Ma sugli americani fa più colpo un McCain al supermercato

Ma gli europei non votano e gli americani sì. Non solo, ma negli ultimi tempi gli americani tendono a votare non solo in modo diverso dagli europei, ma contro quegli aspiranti alla Casa Bianca che piacciono troppo alle folle e ai leader dell’altra parte dell’Atlantico. Capitò quattro anni fa a John Kerry, trionfatore virtuale dalla parte sbagliata di un oceano sempre più largo. Potrebbe capitare anche a Barack Obama, pur molto più eloquente ed attraente anche per le novità importanti che egli annuncia e incarna. Per lo meno è quello che prevedono molti politologi e «psepologi» (scienziati dei comportanti elettorali).
Obama è andato in Europa un po’ per necessità e un po’ per scelta, un po’ per recuperare un ritardo e un po’ per impadronirsi delle notizie di una settimana abbondante: in forma ufficiale non c’era mai stato e non se n’era occupato troppo neppure come presidente di un’apposita sottocommissione senatoriale.
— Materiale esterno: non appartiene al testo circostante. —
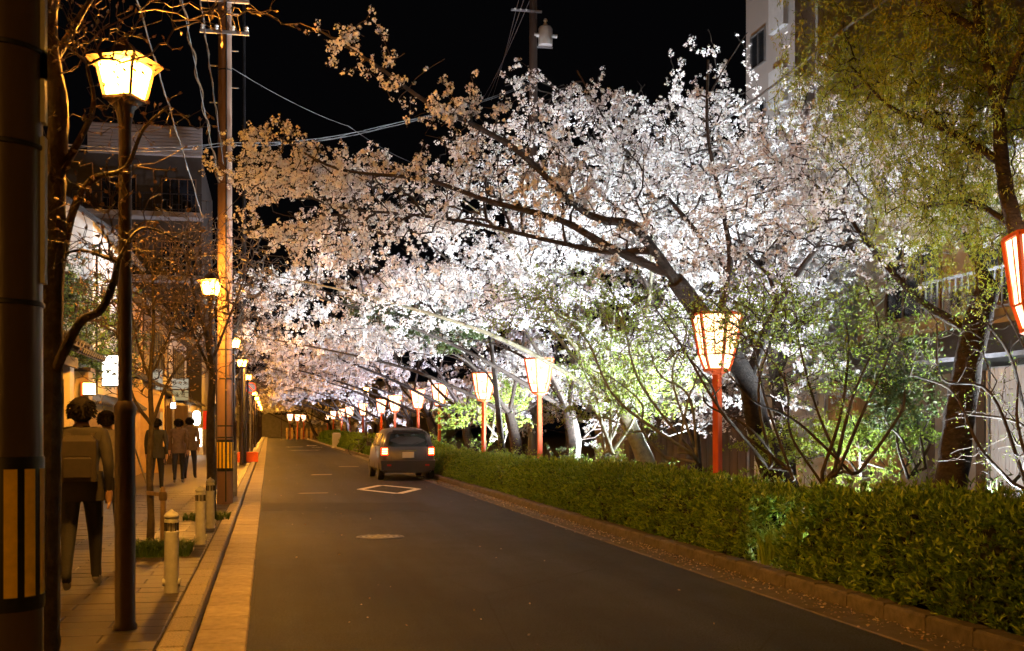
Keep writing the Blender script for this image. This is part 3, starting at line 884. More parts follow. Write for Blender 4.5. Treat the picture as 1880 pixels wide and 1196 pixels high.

Prima che in Europa, del resto, si era dovuto recare nel Medio Oriente: prima il dovere, poi il piacere. Ha avuto momenti difficili a Tel Aviv, ha suscitato interesse e simpatia a Kabul, ha addirittura dato l’impressione di «sfondare» a Bagdad. Ha «chiuso» in tono sostanzialmente minore a quattr’occhi con un premier britannico molto cauto e in più depresso dall’ennesima batosta elettorale che gli fa incombere la necessità di convocare i comizi per chiedere una fiducia che oggi come oggi gli sarebbe negata. Si era destreggiato il giorno prima in Francia, dove piace molto di più all’uomo della strada che all’uomo dell’Eliseo. E anche l’apoteosi di Berlino è stata in qualche modo bilanciata dalla ritrosia della Cancelliera, cui non garbava affatto l’idea di essere trascinata in una campagna elettorale americana.
Obama ha auspicato a Berlino che altri muri cadano, soprattutto quelli costruiti in Occidente. È un tema che risuona, ma che suscita anche perplessità in un’America che è sì scontenta di Bush e della avventura irachena, ma che sempre vibra quando le corde toccate sono la «sicurezza nazionale» e il suo corollario, l’«unilateralismo». Metterlo in discussione può essere controproducente, soprattutto se a farlo è il giovane senatore che appena nove giorni dopo la strage terroristica di Manhattan pronunciò un discorso del tutto controcorrente, invitando l’America alla cautela e alla misura della rappresaglia, mettendola in guardia contro una «guerra di civiltà». Non era candidato alla Casa Bianca, dopo ha parlato in toni diversi, a tratti si è sforzato di trovare una linea comune.

Ma nel calore della sua oratoria kennediana egli torna alle proposte e ai sentimenti fondamentali. Alimentando così i sospetti dei critici e, forse, i dubbi degli americani qualsiasi che sono andati a fare shopping in compagnia di John McCain.